Second, Mayotte argues that the district court lacked authority to make his 6-month revocation sentence consecutive to the state sentence he later received for the pizza store robbery, because he had not yet been convicted or sentenced for the state offense at the time of his federal sentencing. This presents a question of first impression in this circuit. Cf. United States v. Robinson, 217 F.3d 560, 566 (8th Cir. 2000) (district court did not unreasonably impose federal sentence consecutively to yet-to-be-imposed state sentence, where defendant had pleaded guilty to state offense--but had not yet received state sentence--at time of federal sentencing; citing U.S.S.G. 5G1.3(c) without discussing issue presented in instant case).

Those circuits that have addressed the issue disagree whether a district court may impose a federal sentence to be served consecutively to a yet-to-be-imposed state sentence. The Second, Fifth, Tenth, and Eleventh Circuits have concluded that it may, see United States v. Williams, 46 F.3d 57, 58-59 (10th Cir.), cert. denied, 516 U.S. 826 (1995); United States v. Ballard, 6 F.3d 1502, 1510 (11th Cir. 1993); United States v. Brown, 920 F.2d 1212, 1217 (5th Cir.), cert. denied, 500 U.S. 925 (1991); Salley v. United States, 786 F.2d 546, 547-48 (2d Cir. 1986); while the Sixth, Seventh, and Ninth Circuits have concluded that it may not, see Romandine v. United States, 206 F.3d 731, 738-39 (7th Cir. 2000); United States v. Quintero, 157 F.3d 1038, 1039-41 (6th Cir. 1998); United States v. Eastman, 758 F.2d 1315, 1317-18 (9th Cir. 1985).

While we are mindful of the concerns discussed by the circuits holding the minority view--deference to the Attorney General's authority under separation-of-powers principles, and to the state court's authority under comity principles--we are persuaded to adopt the majority view. The district court has broad discretion to determine whether a sentence should be consecutive or concurrent, see United States v. Goldman, 228 F.3d 942, 943 (8th Cir. 2000), cert. denied, 121 S. Ct. 1149 (2001), within the constraints of the relevant statute, 18 U.S.C. 3584.
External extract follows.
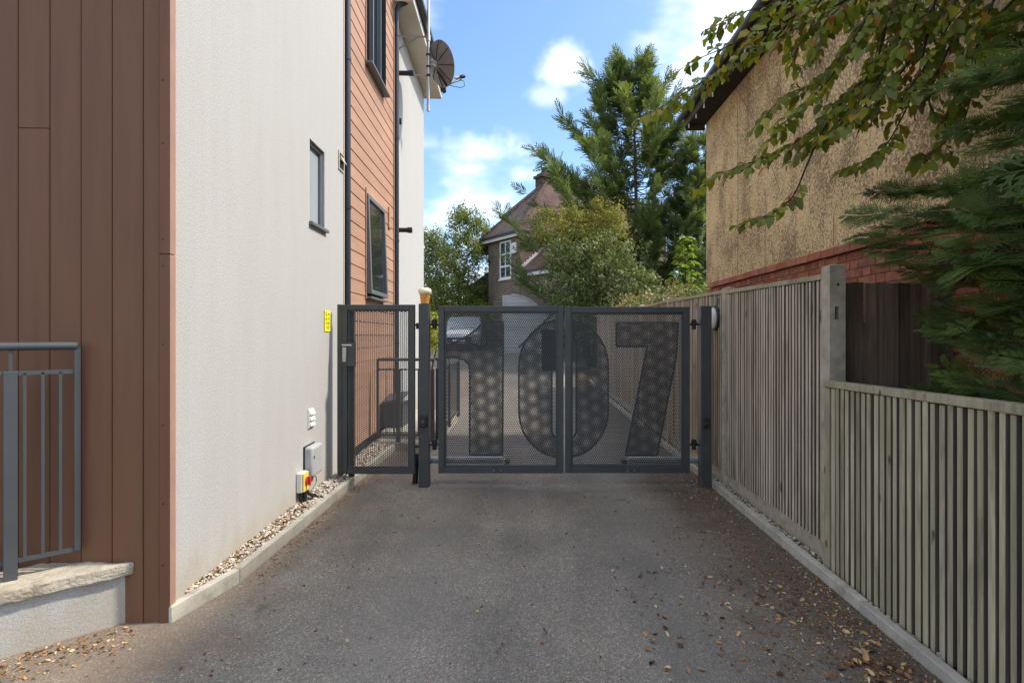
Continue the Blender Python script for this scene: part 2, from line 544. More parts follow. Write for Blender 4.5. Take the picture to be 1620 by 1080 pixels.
M = dict(
    asphalt=asphalt_mat(), render=render_mat(), dash=pebbledash_mat(), farbrick=far_brick_mat(),
    tile_red=tile_roof_mat('clay_tiles_red', (.135, .088, .074), (.10, .070, .062)),
    tile_grey=tile_roof_mat('clay_tiles_brown', (.15, .105, .09), (.095, .075, .07)),
    soil=pmat('soil', (.10, .08, .05), .95, .1, .4, 3, .6, 40, dirt=((.07, .09, .035), .7)),
    brown=pmat('brown_fibre_board', (.168, .080, .044), .62, .3, .06, 3, .12, 170, stretch=(6, 6, .5), tone=.06, dirt=((.125, .064, .037), .4)),
    pink=pmat('terracotta_trim', (.36, .21, .15), .6, .3, .08, 5, .1, 100),
    terra=pmat('terracotta_board', (.40, .238, .158), .65, .3, .10, 4, .2, 120, stretch=(1, .4, 2), tone=.07, dirt=((.31, .19, .13), .4)),
    concrete=pmat('concrete_edging', (.42, .395, .335), .9, .2, .16, 9, .5, 140, tone=.1, dirt=((.19, .17, .13), .55)),
    concrete_post=pmat('concrete_post', (.38, .335, .265), .92, .2, .2, 12, .7, 130, tone=.08, dirt=((.19, .165, .13), .5)),
    coping=pmat('stone_coping', (.40, .36, .285), .92, .2, .22, 8, .9, 45, dirt=((.20, .165, .11), .6), dist=.012),
    anthracite=pmat('anthracite_powder_coat', (.052, .055, .055), .42, .45, .08, 5, .03, 300, dirt=((.085, .084, .078), .45)),
    anthracite_mesh_lit=pmat('anthracite_mesh_sheet_lit', (.072, .075, .073), .5, .45, .1, 5, 0),  # frame paint lightened to imitate light coming through the holes
    anthracite_digit=pmat('anthracite_numeral_sheet', (.013, .0135, .0135), .5, .4, .08, 5, 0),
    rail=pmat('grey_powder_coat', (.062, .070, .075), .42, .45, .08, 5, .03, 300),
    black=pmat('black_plastic', (.018, .018, .02), .45, .4, .1, 6, .03, 200),
    pipe=pmat('navy_black_pipe', (.020, .024, .040), .38, .5, .1, 4, .02, 200),
    grey_plastic=pmat('grey_plastic', (.40, .41, .42), .45, .4, .05, 5, .02, 200),
    white_plastic=pmat('white_plastic', (.70, .69, .66), .45, .4, .05, 5, .02, 200),
    beige=pmat('beige_trim', (.42, .37, .28), .6, .3, .08, 5, .05, 200),
    cream_soffit=pmat('cream_soffit', (.62, .57, .46), .6, .3, .06, 3, .03, 100),
    yellow=pmat('yellow_plastic', (.78, .62, .10), .45, .4, .05, 6, 0),
    sign_yellow=pmat('sign_yellow', (.82, .76, .03), .5, .3, .04, 6, 0),
    print_black=pmat('sign_print', (.10, .09, .01), .6, .2, .05, 6, 0),
    red=pmat('red_plastic', (.50, .03, .03), .4, .4, .05, 6, 0),
    galv=pmat('galvanised_steel', (.45, .45, .44), .38, .5, .12, 12, .05, 120, metal=.7),
    ram=pmat('silver_ram', (.42, .43, .44), .35, .5, .1, 6, .02, 120, metal=.35),
    dish=pmat('dish_grey', (.20, .19, .18), .6, .3, .14, 6, .1, 60, dirt=((.12, .10, .085), .5)),
    winframe=pmat('window_frame_grey', (.13, .15, .16), .4, .4, .06, 6, .02, 200),
    glass=glass_mat('window_glass'),
    glass_pale=glass_mat('frosted_sky_glass', (.40, .44, .47), .2, .5),  # pale base colour; on the windscreen it paints the reflected sky
    slat=wood_mat('weathered_slat', (.30, .245, .185), (.58, .49, .39), .0, .24),
    slat_green=wood_mat('weathered_slat_algae', (.29, .25, .17), (.50, .43, .31), .36, .2),
    backing=wood_mat('fence_backing', (.045, .034, .024), (.08, .06, .042), .0, .1),
    slat_side_shade=wood_mat('shaded_slat_side', (.095, .078, .058), (.17, .14, .105), .25, .25),  # dark slat sides, the gap shade put into the colour
    cap=wood_mat('fence_capping', (.30, .25, .17), (.46, .41, .29), .45, .1),
    darkboard=wood_mat('dark_fence_board', (.095, .068, .048), (.18, .135, .098), .0, .25, (.03, .024, .02)),
    gutter=pmat('black_gutter', (.028, .030, .036), .35, .5, .1, 5, .02, 150),
    fascia=pmat('dark_timber_fascia', (.07, .055, .045), .7, .3, .2, 8, .3, 60),
    soffit_dark=pmat('dark_soffit', (.03, .026, .022), .8, .2, .2, 8, .3, 60),
    white_paint=pmat('white_paint', (.74, .73, .70), .6, .3, .06, 5, .05, 80),
    lead=pmat('lead_flashing', (.55, .56, .60), .5, .4, .08, 9, .1, 60),
    bark=pmat('grey_bark', (.085, .07, .055), .9, .2, .3, 22, .8, 40, stretch=(1, 1, .3)),
    birch_bark=pmat('birch_bark', (.46, .44, .40), .8, .2, .3, 9, .4, 30, dirt=((.07, .06, .05), .8)),
    twig=pmat('dark_twig', (.035, .026, .022), .8, .3, .2, 20, .2, 80),
    cream=pmat('cream_lens', (.78, .72, .52), .35, .5, .06, 9, .02, 80),
    amber=pmat('amber_lens', (.62, .27, .05), .3, .5, .12, 9, .02, 80),
    diffuser=pmat('opal_diffuser', (.62, .63, .66), .4, .5, .04, 6, 0),
    car=pmat('silver_white_paint', (.58, .59, .61), .3, .5, .03, 3, 0, coat=.6),
    tyre=pmat('tyre_rubber', (.02, .02, .02), .8, .2, .1, 9, .1, 60),
    chrome=pmat('headlamp_chrome', (.7, .72, .75), .12, .6, .03, 9, 0, metal=.8),
    pale_timber=pmat('pale_painted_timber', (.55, .56, .54), .8, .2, .12, 9, .3, 60, stretch=(.3, 1, 1), tone=.08),
)


def brick_mat(name, stops):
    t = NT(name)
    c = t.ramp(t.objrand(), stops)
    n = t.noise(t.coords(), 22, 6, .65)
    c = t.mix(1.0, c, t.ramp(n, [(.3, (.72, .70, .70)), (.7, (1.22, 1.2, 1.18))]), 'MULTIPLY')
    c = t.mix(t.rng(t.noise(t.coords(), 9, 6), .58, .78, 0, .45, True), c, (.34, .27, .22))
    return t.finish(c, .92, .15, 0, t.bump(t.math('ADD', n, t.noise(t.coords(), 120, 3)), .6, .005))


M['brick'] = brick_mat('red_brick', [(0, (.26, .085, .052)), (.35, (.34, .125, .075)), (.7, (.40, .165, .10)), (1, (.22, .10, .075))])
M['mortar'] = pmat('mortar', (.46, .42, .36), .95, .1, .15, 20, .5, 90)
M['stones'] = None
t = NT('gravel_stone')
a = t.new('ShaderNodeAttribute'); a.attribute_name = 'rnd'
M['stones'] = t.finish(t.ramp(a.outputs['Fac'], [(0, (.20, .15, .10)), (.25, (.36, .31, .24)), (.5, (.55, .50, .43)), (.75, (.66, .62, .56)), (1, (.30, .28, .26))]),
                       .8, .3, 0, t.bump(t.noise(t.coords(rand=False), 300, 3), .3, .003))
t = NT('dead_leaf')
a = t.new('ShaderNodeAttribute'); a.attribute_name = 'rnd'
M['litter'] = t.finish(t.ramp(a.outputs['Fac'], [(0, (.08, .035, .016)), (.25, (.19, .085, .032)), (.5, (.32, .16, .062)), (.75, (.47, .29, .13)), (1, (.62, .48, .28))]), .7, .3)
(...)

Neither the statute nor the Guidelines directly address whether the district court may impose a federal sentence to be served consecutively to a yet-to-be-imposed state sentence. They certainly do not prohibit it, however; and suggestive of the contrary, the statute encourages consecutive sentences when prison terms are imposed at different times, see 18 U.S.C. 3584(a), and the Guidelines provide that a supervised-release revocation sentence should be consecutive to a sentence imposed for an offense committed while on supervised release, see U.S.S.G. 7B1.3, p.s., comment. (n.4). Construing these provisions, we conclude that the authority to impose such a federal sentence to be served consecutively to a yet-to-be-imposed state sentence falls within the broad discretion granted to the court. See Williams, 46 F.3d at 59; Ballard, 6 F.3d at 1506.

In exercising its discretion, the district court must, pursuant to section 3584(b), consider the factors set forth in 18 U.S.C. 3553(a). See Ballard, 6 F.3d at 1505; Brown, 920 F.2d at 1216-17. Having reviewed the court's comments at sentencing, we are satisfied that it did so.

To the extent that the federal and state sentences conflict--the federal revocation sentence was ordered to be consecutive to the state sentence, but the state sentence was ordered to be concurrent to both the federal bank-robbery and revocation sentences--the federal sentence controls. See Ballard, 6 F.3d at 1509-10; Salley, 786 F.2d at 548.

Accordingly, we affirm the judgment of the district court.

 1

The Honorable Howard F. Sachs, United States District Judge for the Western District of Missouri.